Wednesday, February 2, 2011

Mediation Matters

When things go wrong in a tenancy, apply for Tenancy Tribunal as soon as it is clear trying to sort it out with the tenant (or the landlord, for that matter) isn't actually advancing the situation, particularly if you are getting promises that are not being kept.

Most likely, you will be scheduled for Mediation. Here are some things you need to know:

The mediator should be impartial. They don't favour the landlord or the tenant.
They should explain their role clearly to all parties and explain the process.
They should let you discuss the issues and reach a decision, while keeping everyone cool.
They shouldn't ask leading questions.
They should not suggest solutions.
They should help all parties reach agreement.
They should know the tenancy laws, and guide everyone to a lawful solution.
They should make clear what has been agreed upon, and write up that agreement.
They should write up mediated orders in a timely way and send them to be sealed by the Tenancy Tribunal promptly.
They should always act professionally and calmly.

If they don't do the above, you have a couple of choices. If you cannot reach a decision in Mediation, you can have the matter referred to Tribunal. This will take longer to get an outcome, and this may not be satisfactory if the problem will get worse with time (like rent arrears accumulating).
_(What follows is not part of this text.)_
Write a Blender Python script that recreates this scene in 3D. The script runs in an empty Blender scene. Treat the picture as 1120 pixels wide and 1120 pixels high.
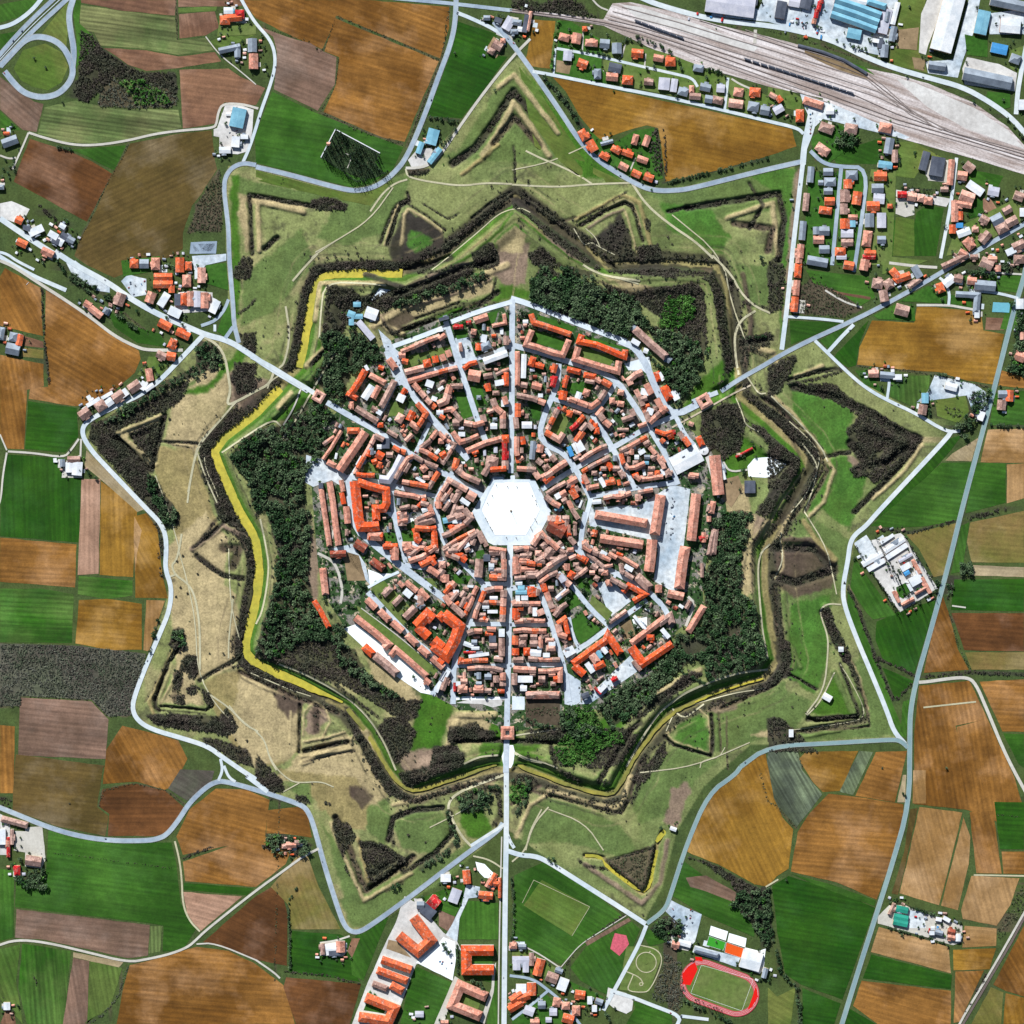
import bpy, math, random
import numpy as np

# ------------------------------------------------------------------ camera, sky, sun, exposure
SC = bpy.context.scene
COL = SC.collection
S = 2.0                                   # metres per map unit
CAM_H = 7000.0
cam = bpy.data.cameras.new("camera")
cam_o = bpy.data.objects.new("camera", cam)
COL.objects.link(cam_o)
cam_o.location = (0, 0, CAM_H)
cam.sensor_width = 36.0
cam.lens = 36.0 * CAM_H / (1120 * S)
cam.clip_start = 10.0
cam.clip_end = 90000.0
SC.camera = cam_o
SUN_ELEV = math.radians(36)
sx, sy = -0.41, 0.912                     # the sun stands up-left in the picture, shadows fall down-right
world = bpy.data.worlds.new("World")
SC.world = world
world.use_nodes = True
nt = world.node_tree
nt.nodes.clear()
sky = nt.nodes.new("ShaderNodeTexSky")
sky.sky_type = 'NISHITA'
sky.sun_disc = False
sky.sun_elevation = SUN_ELEV
sky.sun_rotation = math.atan2(sx, sy)
bg = nt.nodes.new("ShaderNodeBackground")
bg.inputs['Strength'].default_value = 0.05
wo = nt.nodes.new("ShaderNodeOutputWorld")
nt.links.new(sky.outputs[0], bg.inputs[0])
nt.links.new(bg.outputs[0], wo.inputs[0])
sun = bpy.data.lights.new("sun", 'SUN')
sun.energy = 5.0
sun.angle = math.radians(0.5)
sun.color = (1.0, 0.975, 0.94)
sun_o = bpy.data.objects.new("sun", sun)
COL.objects.link(sun_o)
from mathutils import Vector
sdir = Vector((sx * math.cos(SUN_ELEV), sy * math.cos(SUN_ELEV), math.sin(SUN_ELEV)))
sun_o.rotation_euler = sdir.to_track_quat('Z', 'Y').to_euler()
sun_o.location = sdir * 500
SC.view_settings.view_transform = 'Standard'
SC.view_settings.look = 'None'
SC.view_settings.exposure = 0.9
SC.view_settings.gamma = 1.0

rnd = random.Random(11)
nr = np.random.RandomState(7)

# ------------------------------------------------------------------ small helpers
def W2(p):                                # map units -> metres on the ground
    return ((p[0] - 560) * S, (560 - p[1]) * S)

def lin(hexs, k=0.62):
    h = hexs.lstrip('#')
    o = []
    for i in (0, 2, 4):
        c = int(h[i:i + 2], 16) / 255
        c = c / 12.92 if c <= 0.04045 else ((c + 0.055) / 1.055) ** 2.4
        o.append(c * k)
    return tuple(o)

def mesh(name, verts, faces, mat=None, parent=None, link=True):
    me = bpy.data.meshes.new(name)
    me.from_pydata(verts, [], faces)
    if mat: me.materials.append(mat)
    o = bpy.data.objects.new(name, me)
    if link: COL.objects.link(o)
    if parent: o.parent = parent
    return o

def tag(o, label=None, cat=None, group=None, kind=None):
    if label: o['label'] = label
    if cat: o['category'] = cat
    if group: o['group'] = group
    if kind: o['kind'] = kind
    return o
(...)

Or if the mediator has failed in their duty to be impartial and professional, you can complain about how it was handled. To do this, contact Department of Building and Housing on 0800 83 6262 and ask them to put you in touch with the mediation team leader and state why. In our experience the team leader has returned our calls the same day, and has acted swiftly and appropriately to see matters handled correctly.